How Long Is the Night Prayer? (73:2-4), (73:20)

73:2-4 commands standing in prayer for most of the night. 73:20 says to recite whatever is easy. The claim is that these verses contradict each other within the same Sura.

The false claim: Sura 73 contradicts itself on how long the night prayer must be.

The two passages in Sura 73 describe two different rulings issued at different times for different circumstances, and the Sura itself signals this explicitly.

[73:2-4] Rise up and pray during the night, except for a short while. Half of it, or a little less. Or a little more. And read the Quran in a measured way.

73:2-4 opens with a command to stand in prayer for most of the night. This was the initial instruction given to the prophet and the early believers at a particular stage of their formation and spiritual preparation.

[73:20] Your Lord knows that you meditate during two-thirds of the night, or half of it, or one-third of it, and so do a group of those with you. GOD measures the night and the day, and He knows that you cannot always do this. He has pardoned you. So read what is easy of the Quran...

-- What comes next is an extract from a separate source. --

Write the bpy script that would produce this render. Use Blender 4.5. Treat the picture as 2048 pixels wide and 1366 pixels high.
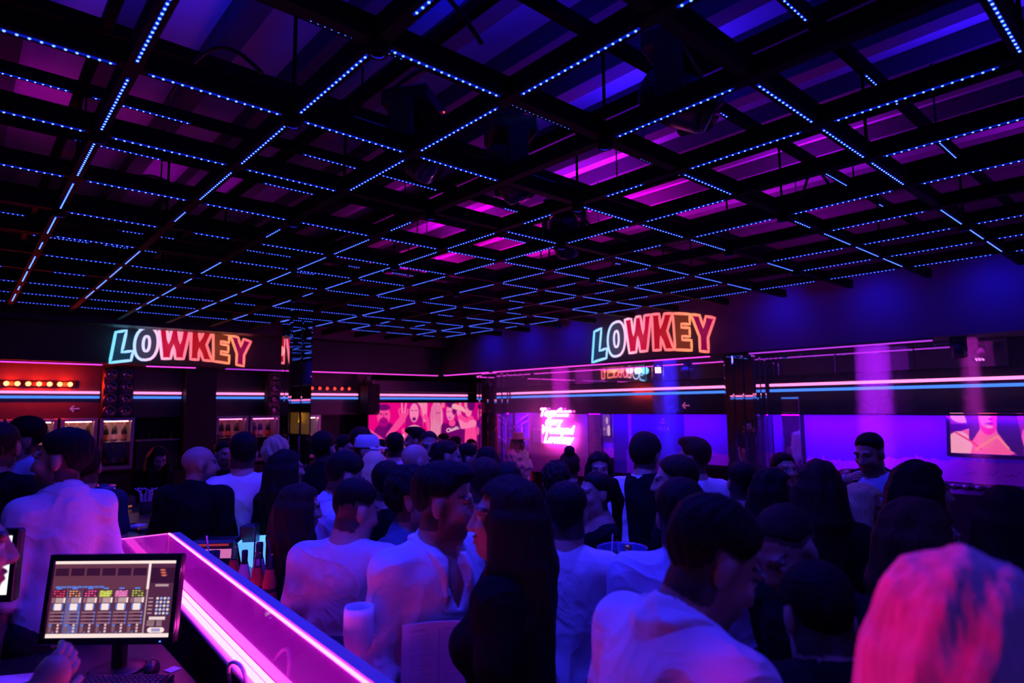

73:20 then significantly qualifies this: God acknowledges that the prophet and the believers cannot always maintain this level of night prayer, that some among them are ill, others traveling, others engaged in striving in God's cause. The verse therefore eases the obligation, instructing believers to recite whatever of the Quran is easy for them. The reasoning is given directly - God knows that measuring the night exactly is difficult, and He turns toward the believers with mercy.

This is not a contradiction. It is a deliberate progression within the same Sura from a demanding initial instruction to a merciful accommodation of human capacity and circumstance - a pattern that appears elsewhere in Quranic legislation. The full-night prayer was an ideal and a formative discipline. 73:20 makes explicit that God does not hold believers rigidly to what exceeds their capacity, consistent with the Quran's repeated declaration that God does not burden any soul beyond what it can bear.